Items:
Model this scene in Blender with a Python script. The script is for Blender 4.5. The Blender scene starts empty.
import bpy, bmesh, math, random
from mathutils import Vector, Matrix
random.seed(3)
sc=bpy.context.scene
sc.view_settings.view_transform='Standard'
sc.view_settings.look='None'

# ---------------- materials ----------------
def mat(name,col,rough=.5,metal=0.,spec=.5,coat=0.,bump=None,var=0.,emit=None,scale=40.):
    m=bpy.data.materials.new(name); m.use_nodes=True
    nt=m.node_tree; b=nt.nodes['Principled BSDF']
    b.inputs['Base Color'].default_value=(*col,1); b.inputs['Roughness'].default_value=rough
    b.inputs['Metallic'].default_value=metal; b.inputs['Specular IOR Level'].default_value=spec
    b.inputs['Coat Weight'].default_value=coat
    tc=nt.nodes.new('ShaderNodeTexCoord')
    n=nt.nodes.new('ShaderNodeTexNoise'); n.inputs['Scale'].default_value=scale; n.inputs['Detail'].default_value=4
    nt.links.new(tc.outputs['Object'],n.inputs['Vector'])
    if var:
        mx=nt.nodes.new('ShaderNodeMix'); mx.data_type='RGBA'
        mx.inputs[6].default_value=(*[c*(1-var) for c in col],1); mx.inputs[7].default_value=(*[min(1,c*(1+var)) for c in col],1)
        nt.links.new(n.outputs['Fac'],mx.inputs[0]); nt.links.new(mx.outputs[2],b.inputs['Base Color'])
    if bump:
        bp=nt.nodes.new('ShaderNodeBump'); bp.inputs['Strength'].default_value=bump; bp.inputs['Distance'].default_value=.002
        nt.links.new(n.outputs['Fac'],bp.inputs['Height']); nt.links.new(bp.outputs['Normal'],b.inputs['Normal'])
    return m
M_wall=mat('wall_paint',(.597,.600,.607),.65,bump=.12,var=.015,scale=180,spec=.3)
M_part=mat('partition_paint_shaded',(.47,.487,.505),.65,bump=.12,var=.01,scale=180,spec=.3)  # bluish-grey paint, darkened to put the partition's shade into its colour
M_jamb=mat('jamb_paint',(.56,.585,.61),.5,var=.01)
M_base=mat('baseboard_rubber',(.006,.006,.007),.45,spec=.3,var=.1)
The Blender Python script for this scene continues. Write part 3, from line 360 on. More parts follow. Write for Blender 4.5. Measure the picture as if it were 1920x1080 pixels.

Problem description:
Word for word, quote the lines of the material from the first line through the line with "sc.view_settings.look='None'", both ends included.

Task solution:
Model this scene in Blender with a Python script. The script is for Blender 4.5. The Blender scene starts empty.
import bpy, bmesh, math, random
from mathutils import Vector, Matrix
random.seed(3)
sc=bpy.context.scene
sc.view_settings.view_transform='Standard'
sc.view_settings.look='None'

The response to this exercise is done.